■ Task objective
From the entries that follow, extract each line holding the string "picture".

■ Data listing
^^^^^^^^^^^^^^^^

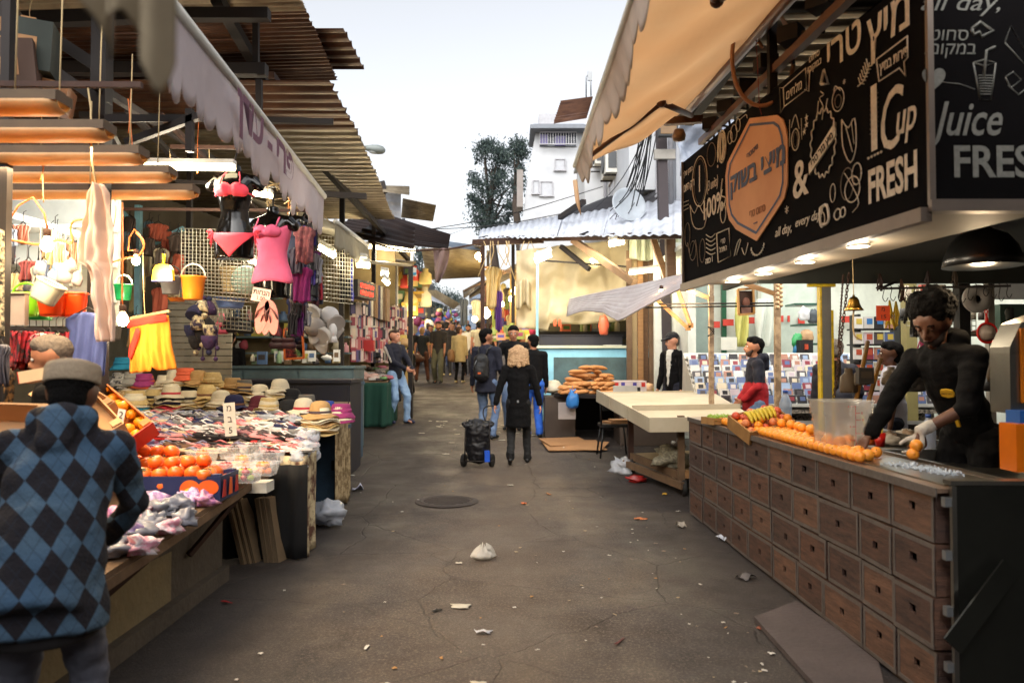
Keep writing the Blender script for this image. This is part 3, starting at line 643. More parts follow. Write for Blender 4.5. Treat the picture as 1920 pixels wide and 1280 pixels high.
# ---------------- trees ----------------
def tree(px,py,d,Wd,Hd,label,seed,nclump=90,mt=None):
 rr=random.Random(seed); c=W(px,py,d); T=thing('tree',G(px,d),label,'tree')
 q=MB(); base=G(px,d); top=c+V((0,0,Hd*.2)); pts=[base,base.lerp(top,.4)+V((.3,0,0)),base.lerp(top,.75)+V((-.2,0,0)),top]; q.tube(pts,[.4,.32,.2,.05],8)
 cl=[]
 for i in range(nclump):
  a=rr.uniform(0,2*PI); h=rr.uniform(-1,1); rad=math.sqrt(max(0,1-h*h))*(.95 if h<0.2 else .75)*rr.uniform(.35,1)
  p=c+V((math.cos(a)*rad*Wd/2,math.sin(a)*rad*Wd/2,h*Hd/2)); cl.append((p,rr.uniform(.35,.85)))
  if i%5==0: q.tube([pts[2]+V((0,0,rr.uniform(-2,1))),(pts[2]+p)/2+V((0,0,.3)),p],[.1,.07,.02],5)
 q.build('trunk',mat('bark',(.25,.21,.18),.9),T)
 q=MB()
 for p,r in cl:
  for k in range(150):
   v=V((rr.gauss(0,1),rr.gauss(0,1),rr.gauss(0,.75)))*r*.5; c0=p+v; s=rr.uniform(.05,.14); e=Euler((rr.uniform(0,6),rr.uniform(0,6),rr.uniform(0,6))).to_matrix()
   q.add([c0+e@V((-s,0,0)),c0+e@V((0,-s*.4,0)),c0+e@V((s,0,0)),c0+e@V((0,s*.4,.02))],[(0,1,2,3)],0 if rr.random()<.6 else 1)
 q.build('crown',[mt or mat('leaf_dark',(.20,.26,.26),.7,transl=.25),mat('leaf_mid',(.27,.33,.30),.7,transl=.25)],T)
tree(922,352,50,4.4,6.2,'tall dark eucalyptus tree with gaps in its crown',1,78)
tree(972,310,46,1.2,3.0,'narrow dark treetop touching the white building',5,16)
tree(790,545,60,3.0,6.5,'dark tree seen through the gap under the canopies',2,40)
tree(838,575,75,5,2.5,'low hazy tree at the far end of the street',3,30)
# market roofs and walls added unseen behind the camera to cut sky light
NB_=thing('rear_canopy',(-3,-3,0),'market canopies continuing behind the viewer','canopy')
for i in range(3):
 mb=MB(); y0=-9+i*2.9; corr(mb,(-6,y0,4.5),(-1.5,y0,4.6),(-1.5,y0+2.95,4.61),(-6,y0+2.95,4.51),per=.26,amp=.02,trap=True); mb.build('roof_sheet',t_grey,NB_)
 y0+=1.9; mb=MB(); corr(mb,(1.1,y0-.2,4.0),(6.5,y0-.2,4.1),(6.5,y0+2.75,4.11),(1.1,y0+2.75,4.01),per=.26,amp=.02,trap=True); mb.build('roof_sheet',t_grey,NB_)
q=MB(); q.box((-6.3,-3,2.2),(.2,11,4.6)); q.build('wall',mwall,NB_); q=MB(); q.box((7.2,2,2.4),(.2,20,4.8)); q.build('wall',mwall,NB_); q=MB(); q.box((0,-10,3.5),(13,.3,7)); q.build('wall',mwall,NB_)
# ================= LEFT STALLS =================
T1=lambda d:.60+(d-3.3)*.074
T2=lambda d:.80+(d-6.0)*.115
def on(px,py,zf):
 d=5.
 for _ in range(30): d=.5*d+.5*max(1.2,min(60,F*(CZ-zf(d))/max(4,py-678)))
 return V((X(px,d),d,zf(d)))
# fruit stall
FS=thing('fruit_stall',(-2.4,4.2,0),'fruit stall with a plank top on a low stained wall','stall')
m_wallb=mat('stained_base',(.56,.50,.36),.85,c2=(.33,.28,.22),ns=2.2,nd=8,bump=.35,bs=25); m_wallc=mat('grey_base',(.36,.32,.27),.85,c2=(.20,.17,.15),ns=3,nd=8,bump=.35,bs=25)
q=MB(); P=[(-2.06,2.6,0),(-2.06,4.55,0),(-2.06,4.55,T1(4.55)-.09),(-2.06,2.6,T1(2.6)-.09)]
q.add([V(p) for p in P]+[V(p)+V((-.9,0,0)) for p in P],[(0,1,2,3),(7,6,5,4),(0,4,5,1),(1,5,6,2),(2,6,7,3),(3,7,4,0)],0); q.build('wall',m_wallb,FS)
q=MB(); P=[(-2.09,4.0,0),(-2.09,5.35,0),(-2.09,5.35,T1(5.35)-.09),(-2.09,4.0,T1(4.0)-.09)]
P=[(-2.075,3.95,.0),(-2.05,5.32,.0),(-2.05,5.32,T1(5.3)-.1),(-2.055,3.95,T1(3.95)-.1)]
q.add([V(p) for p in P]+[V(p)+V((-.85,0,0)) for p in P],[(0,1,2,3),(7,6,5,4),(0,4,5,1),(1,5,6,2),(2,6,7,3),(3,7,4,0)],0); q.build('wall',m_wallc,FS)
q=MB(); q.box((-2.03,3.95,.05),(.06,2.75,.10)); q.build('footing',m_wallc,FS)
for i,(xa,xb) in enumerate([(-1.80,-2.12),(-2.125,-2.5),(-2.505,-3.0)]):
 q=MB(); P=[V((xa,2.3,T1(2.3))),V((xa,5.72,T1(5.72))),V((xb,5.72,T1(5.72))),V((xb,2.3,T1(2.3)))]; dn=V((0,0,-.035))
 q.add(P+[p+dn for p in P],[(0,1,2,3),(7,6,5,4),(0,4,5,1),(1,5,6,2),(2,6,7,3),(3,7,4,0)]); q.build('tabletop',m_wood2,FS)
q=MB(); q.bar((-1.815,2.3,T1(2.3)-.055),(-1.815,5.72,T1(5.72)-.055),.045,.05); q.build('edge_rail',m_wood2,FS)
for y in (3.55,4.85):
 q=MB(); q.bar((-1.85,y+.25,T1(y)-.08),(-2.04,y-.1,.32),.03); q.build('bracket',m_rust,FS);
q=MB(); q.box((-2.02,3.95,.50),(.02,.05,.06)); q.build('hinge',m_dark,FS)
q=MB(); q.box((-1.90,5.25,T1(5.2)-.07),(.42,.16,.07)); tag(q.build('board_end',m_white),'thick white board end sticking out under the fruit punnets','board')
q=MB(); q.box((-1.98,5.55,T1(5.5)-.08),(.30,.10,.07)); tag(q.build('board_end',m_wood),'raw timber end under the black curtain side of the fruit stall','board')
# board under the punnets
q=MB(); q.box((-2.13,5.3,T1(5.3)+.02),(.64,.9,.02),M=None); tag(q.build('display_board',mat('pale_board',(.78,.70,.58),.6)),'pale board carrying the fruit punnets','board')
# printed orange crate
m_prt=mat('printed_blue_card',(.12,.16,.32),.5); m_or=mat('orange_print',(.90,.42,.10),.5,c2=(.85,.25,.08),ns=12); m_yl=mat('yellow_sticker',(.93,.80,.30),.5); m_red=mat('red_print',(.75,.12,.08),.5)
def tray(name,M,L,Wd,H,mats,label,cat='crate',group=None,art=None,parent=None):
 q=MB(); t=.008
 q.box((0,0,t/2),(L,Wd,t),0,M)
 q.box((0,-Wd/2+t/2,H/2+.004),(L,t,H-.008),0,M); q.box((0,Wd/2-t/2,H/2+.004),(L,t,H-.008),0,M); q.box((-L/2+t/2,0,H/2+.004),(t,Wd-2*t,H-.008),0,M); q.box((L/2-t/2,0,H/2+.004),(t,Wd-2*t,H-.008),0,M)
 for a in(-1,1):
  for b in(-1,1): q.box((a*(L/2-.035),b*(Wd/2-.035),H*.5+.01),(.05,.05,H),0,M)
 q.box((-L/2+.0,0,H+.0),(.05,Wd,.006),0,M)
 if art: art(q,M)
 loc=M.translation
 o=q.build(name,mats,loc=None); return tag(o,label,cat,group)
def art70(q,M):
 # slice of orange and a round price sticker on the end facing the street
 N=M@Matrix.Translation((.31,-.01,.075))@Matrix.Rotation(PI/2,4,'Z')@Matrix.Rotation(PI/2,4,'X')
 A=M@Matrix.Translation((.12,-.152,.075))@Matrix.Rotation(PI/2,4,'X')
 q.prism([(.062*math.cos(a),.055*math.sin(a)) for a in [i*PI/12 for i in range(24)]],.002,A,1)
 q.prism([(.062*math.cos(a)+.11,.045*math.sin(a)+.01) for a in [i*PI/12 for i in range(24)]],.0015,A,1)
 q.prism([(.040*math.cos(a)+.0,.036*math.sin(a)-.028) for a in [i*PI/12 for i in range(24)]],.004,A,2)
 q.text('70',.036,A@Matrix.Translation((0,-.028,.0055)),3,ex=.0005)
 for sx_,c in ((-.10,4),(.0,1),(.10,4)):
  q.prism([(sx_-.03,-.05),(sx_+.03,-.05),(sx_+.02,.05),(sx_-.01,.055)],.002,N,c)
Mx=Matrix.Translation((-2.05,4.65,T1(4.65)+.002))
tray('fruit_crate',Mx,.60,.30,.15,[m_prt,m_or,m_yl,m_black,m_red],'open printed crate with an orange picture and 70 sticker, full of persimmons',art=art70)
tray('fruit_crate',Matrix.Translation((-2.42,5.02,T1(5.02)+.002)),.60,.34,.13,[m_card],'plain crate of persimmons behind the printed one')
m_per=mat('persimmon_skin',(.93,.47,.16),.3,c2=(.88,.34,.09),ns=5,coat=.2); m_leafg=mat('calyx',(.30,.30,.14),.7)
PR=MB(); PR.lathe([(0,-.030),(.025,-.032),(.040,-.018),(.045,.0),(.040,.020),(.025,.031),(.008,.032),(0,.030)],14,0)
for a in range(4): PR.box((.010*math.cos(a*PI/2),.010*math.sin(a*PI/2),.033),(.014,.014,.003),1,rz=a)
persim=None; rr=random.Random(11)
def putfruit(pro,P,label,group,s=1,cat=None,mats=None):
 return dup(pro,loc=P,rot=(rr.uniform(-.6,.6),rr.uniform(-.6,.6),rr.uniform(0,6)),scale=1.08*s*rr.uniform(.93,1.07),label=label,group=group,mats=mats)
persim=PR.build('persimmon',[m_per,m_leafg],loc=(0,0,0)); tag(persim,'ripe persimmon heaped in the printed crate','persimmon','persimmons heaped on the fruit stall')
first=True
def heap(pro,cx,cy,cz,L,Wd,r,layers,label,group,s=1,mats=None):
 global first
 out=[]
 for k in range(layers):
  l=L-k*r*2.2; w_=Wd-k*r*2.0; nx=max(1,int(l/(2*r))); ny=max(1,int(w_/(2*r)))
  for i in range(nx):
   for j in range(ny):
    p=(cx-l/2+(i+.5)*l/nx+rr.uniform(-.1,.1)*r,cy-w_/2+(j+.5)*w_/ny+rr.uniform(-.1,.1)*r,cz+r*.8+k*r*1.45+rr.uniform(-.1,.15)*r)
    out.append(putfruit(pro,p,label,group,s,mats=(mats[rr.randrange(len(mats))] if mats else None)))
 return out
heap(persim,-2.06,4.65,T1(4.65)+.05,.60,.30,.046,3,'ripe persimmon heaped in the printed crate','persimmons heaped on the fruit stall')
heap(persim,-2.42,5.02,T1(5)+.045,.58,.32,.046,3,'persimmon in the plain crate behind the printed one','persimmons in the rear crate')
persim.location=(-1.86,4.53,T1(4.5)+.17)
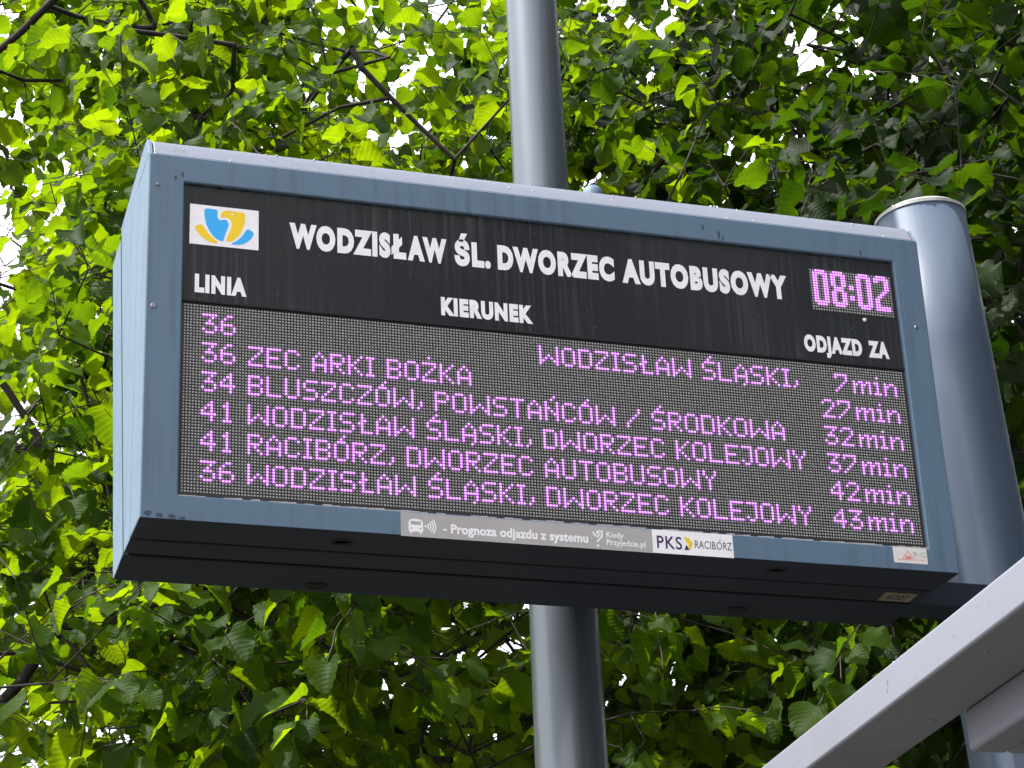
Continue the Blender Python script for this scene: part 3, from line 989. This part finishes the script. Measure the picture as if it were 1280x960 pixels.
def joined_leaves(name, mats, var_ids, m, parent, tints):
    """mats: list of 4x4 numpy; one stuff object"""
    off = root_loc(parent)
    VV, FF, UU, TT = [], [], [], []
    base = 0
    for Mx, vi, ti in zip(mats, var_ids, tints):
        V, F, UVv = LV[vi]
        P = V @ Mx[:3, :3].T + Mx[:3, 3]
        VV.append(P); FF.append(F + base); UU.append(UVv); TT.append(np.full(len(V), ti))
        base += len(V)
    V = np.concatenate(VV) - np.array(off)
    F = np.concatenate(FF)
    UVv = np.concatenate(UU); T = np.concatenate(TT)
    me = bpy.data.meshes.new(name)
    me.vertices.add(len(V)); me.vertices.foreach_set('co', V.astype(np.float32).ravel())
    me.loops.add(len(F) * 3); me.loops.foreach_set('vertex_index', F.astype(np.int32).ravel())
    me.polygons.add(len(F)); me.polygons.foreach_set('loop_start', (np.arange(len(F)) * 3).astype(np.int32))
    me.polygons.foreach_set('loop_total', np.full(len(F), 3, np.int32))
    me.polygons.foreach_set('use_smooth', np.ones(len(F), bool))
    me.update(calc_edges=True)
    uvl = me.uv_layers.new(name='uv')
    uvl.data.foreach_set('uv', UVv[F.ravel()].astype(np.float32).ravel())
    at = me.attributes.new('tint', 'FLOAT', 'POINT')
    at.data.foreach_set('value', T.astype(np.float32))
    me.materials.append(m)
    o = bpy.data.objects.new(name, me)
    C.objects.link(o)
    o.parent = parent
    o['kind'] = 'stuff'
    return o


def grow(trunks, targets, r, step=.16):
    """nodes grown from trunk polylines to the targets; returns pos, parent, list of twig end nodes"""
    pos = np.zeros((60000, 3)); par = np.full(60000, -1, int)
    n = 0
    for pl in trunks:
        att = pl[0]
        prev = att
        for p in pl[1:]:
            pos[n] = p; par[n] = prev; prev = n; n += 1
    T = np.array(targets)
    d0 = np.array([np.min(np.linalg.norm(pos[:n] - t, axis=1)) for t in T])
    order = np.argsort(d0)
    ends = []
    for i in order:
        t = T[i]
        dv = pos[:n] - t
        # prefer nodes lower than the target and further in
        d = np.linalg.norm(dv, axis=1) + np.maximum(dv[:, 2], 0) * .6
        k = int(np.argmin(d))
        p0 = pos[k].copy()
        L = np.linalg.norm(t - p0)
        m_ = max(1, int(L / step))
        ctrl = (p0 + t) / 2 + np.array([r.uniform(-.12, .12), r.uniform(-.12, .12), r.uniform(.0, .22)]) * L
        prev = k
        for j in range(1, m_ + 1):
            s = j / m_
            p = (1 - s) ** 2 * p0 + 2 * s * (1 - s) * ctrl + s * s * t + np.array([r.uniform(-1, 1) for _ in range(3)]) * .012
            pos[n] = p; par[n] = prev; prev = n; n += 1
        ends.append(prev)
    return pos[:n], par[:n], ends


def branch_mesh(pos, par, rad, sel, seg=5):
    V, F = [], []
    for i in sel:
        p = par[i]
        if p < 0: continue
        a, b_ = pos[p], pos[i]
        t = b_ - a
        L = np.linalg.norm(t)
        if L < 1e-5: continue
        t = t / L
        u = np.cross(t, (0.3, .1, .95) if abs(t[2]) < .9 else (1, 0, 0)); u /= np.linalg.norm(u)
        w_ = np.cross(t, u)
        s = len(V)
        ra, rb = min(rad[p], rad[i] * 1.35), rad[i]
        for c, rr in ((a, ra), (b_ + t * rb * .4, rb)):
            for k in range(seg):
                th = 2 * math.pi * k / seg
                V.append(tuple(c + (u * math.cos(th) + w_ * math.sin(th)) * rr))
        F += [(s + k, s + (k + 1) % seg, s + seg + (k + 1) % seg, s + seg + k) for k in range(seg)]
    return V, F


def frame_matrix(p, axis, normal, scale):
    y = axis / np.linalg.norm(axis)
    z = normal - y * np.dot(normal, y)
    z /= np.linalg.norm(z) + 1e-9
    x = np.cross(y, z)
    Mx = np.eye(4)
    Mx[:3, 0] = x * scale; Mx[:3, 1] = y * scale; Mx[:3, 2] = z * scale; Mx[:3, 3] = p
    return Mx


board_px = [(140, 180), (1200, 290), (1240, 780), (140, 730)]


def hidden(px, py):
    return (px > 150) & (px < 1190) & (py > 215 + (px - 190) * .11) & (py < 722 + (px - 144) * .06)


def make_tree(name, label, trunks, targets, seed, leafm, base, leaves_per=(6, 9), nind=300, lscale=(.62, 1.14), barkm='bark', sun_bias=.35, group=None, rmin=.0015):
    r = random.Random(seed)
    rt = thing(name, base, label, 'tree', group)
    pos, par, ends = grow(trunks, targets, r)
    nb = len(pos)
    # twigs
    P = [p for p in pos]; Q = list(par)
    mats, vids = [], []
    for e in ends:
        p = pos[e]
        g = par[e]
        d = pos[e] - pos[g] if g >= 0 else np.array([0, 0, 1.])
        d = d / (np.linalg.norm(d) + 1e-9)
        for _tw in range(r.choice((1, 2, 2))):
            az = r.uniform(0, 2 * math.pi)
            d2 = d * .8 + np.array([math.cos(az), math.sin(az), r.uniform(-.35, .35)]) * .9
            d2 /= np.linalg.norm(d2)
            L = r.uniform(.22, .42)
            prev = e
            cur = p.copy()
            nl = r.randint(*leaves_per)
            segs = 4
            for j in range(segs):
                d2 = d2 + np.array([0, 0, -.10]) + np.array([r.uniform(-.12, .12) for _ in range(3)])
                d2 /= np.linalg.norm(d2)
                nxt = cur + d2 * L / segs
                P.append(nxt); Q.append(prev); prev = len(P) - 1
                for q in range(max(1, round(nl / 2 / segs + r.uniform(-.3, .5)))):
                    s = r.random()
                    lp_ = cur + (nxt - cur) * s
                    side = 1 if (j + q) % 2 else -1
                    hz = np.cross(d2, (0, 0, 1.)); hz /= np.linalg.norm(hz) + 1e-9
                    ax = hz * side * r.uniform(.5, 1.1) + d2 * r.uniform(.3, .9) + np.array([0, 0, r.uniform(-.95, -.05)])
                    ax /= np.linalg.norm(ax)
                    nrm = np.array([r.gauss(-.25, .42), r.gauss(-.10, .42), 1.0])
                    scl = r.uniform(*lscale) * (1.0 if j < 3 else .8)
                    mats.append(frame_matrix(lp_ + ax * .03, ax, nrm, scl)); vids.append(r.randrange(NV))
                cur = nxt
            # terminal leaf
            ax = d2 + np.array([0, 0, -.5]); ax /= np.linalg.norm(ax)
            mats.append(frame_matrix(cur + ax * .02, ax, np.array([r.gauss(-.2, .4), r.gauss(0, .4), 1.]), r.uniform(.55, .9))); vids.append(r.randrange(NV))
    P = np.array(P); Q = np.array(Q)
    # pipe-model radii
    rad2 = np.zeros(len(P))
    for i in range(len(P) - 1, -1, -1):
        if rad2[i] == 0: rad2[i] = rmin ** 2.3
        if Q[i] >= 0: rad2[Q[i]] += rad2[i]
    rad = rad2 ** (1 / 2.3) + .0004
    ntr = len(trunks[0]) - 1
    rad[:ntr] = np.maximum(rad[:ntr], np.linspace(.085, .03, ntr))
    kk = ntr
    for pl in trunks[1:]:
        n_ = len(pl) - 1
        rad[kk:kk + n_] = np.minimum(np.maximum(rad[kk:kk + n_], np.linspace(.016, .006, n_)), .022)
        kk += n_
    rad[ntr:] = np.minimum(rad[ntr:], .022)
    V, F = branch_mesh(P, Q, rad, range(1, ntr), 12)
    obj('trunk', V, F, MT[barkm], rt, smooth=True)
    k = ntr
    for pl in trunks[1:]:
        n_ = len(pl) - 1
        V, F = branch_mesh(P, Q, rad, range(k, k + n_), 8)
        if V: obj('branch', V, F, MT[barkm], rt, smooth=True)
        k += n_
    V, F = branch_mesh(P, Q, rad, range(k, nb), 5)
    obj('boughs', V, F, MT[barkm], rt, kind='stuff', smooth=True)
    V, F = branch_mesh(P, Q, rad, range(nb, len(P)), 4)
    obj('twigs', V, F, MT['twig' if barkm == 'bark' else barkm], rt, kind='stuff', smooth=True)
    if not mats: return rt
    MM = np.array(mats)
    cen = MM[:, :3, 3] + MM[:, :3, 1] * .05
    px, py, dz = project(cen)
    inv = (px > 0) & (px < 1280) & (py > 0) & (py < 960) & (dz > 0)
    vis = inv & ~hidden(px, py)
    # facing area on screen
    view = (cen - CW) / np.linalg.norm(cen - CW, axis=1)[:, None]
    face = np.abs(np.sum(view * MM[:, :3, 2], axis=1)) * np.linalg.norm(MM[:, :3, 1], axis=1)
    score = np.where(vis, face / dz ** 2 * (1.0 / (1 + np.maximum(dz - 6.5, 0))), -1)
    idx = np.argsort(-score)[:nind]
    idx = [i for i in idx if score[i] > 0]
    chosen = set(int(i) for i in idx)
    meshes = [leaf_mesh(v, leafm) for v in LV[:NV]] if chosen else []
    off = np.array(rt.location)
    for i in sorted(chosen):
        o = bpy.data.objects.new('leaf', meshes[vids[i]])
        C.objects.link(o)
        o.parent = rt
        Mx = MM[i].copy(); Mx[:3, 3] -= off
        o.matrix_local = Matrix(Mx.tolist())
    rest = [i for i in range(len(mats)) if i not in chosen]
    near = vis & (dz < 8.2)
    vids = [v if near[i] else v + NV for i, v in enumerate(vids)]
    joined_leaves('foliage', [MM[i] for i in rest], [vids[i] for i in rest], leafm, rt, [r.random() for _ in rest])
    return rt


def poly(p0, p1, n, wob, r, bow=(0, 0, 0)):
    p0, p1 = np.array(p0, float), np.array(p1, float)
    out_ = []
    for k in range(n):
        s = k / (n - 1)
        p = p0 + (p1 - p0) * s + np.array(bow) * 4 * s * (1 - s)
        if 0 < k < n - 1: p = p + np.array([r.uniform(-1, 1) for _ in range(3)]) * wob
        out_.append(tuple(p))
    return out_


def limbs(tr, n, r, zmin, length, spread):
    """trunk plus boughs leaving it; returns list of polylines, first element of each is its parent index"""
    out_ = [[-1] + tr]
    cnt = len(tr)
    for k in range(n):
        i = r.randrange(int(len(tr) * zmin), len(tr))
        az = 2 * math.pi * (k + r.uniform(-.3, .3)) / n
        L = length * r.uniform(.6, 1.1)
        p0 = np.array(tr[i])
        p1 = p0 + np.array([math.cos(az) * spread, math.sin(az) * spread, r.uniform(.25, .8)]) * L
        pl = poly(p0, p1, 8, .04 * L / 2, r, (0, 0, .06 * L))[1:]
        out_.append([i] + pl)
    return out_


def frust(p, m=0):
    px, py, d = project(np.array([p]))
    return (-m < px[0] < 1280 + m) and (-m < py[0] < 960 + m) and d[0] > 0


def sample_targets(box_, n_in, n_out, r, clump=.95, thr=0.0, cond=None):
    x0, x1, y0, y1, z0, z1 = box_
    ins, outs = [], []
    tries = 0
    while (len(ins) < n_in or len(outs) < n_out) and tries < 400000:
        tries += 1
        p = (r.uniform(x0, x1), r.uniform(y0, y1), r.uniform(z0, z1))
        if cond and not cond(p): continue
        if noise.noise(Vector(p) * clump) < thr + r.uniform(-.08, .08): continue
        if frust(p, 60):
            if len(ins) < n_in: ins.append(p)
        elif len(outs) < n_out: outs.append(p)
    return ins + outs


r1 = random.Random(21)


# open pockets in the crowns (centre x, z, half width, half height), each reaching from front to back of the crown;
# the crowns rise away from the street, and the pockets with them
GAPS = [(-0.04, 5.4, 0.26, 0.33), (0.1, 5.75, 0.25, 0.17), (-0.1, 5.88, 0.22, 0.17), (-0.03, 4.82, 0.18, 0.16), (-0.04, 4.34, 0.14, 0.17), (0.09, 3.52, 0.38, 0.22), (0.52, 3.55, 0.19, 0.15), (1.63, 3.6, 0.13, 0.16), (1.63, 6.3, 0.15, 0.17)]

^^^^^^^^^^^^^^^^

■ Answer
Keep writing the Blender script for this image. This is part 3, starting at line 643. More parts follow. Write for Blender 4.5. Treat the picture as 1920 pixels wide and 1280 pixels high.
tray('fruit_crate',Mx,.60,.30,.15,[m_prt,m_or,m_yl,m_black,m_red],'open printed crate with an orange picture and 70 sticker, full of persimmons',art=art70)
Continue the Blender Python script for this scene: part 3, from line 989. This part finishes the script. Measure the picture as if it were 1280x960 pixels.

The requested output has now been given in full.